> **Goal**
Set down, exactly as they appear, the lines from the line holding "What Blender Python" through the line holding "rnd = random.Random(7)", inclusive; output nothing outside that range.

Scripts that build scenes
:::::
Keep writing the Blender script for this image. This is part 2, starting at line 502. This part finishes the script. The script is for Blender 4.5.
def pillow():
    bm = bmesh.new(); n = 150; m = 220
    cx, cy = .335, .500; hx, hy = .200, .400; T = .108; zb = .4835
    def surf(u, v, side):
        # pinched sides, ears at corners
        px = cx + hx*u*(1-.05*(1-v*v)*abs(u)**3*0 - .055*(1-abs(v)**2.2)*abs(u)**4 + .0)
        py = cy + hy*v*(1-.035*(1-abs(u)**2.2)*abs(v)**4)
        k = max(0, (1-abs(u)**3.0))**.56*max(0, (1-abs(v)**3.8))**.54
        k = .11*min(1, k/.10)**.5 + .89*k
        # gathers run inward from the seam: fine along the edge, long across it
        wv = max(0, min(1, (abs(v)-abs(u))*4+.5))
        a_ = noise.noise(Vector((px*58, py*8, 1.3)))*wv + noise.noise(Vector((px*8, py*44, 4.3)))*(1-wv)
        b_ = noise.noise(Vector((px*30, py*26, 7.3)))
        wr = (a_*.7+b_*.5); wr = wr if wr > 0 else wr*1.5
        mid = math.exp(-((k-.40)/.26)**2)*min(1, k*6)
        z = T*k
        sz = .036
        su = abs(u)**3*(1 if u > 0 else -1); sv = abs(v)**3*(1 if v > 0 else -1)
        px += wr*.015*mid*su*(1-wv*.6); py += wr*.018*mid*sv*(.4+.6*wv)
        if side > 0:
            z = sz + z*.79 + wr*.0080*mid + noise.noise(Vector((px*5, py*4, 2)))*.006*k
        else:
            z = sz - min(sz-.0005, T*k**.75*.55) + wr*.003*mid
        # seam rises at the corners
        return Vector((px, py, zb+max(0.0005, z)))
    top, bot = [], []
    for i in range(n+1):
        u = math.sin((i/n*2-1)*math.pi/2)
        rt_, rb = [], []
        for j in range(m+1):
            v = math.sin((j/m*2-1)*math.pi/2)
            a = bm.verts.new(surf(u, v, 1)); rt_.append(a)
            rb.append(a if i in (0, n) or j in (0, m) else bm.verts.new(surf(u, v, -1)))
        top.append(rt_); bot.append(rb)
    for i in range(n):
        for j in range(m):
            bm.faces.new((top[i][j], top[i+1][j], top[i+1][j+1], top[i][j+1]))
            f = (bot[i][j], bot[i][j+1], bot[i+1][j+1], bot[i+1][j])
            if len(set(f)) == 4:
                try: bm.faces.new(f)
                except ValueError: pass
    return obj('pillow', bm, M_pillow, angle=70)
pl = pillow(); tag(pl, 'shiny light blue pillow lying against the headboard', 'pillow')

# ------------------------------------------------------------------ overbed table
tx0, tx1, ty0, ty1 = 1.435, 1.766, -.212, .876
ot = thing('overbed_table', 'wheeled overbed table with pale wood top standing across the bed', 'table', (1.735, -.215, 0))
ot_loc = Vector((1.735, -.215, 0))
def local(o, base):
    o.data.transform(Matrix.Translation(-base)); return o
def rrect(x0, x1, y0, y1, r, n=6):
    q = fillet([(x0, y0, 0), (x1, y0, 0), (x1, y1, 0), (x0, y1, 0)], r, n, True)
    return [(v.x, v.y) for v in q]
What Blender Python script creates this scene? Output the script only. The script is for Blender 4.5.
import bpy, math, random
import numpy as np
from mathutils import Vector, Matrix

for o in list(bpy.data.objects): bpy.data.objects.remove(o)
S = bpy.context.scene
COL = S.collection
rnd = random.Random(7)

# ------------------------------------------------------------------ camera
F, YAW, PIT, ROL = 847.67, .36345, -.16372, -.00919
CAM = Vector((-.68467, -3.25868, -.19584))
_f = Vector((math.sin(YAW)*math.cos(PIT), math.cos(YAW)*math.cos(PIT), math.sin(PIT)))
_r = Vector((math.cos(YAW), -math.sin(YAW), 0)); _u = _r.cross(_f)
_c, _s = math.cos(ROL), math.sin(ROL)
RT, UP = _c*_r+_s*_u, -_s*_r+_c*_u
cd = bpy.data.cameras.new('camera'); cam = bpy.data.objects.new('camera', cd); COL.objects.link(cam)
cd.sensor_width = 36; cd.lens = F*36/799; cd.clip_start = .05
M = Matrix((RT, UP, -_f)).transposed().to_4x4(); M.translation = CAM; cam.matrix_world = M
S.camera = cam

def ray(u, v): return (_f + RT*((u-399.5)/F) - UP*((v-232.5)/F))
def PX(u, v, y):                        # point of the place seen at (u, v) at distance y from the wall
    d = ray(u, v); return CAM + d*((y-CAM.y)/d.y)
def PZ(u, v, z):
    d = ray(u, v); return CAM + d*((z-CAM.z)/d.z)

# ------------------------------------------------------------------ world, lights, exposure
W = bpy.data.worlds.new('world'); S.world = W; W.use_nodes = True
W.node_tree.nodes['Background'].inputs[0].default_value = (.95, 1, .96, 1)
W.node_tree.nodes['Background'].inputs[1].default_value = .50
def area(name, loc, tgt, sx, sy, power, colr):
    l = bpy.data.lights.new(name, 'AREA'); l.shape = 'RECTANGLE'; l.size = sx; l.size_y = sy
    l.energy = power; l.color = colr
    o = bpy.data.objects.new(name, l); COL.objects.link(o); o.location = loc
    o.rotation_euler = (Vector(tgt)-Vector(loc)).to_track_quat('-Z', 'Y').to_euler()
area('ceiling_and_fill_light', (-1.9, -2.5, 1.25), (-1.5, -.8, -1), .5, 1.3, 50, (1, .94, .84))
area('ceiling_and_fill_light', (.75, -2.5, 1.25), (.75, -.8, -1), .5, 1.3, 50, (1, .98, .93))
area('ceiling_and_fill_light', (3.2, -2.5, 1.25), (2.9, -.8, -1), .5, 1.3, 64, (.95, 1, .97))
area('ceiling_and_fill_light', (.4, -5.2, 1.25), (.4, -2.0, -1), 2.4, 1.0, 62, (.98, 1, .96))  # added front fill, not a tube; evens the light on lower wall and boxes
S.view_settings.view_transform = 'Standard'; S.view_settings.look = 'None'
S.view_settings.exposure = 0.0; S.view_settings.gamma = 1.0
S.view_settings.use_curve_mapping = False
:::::
> **Result of the task**
What Blender Python script creates this scene? Output the script only. The script is for Blender 4.5.
import bpy, math, random
import numpy as np
from mathutils import Vector, Matrix

for o in list(bpy.data.objects): bpy.data.objects.remove(o)
S = bpy.context.scene
COL = S.collection
rnd = random.Random(7)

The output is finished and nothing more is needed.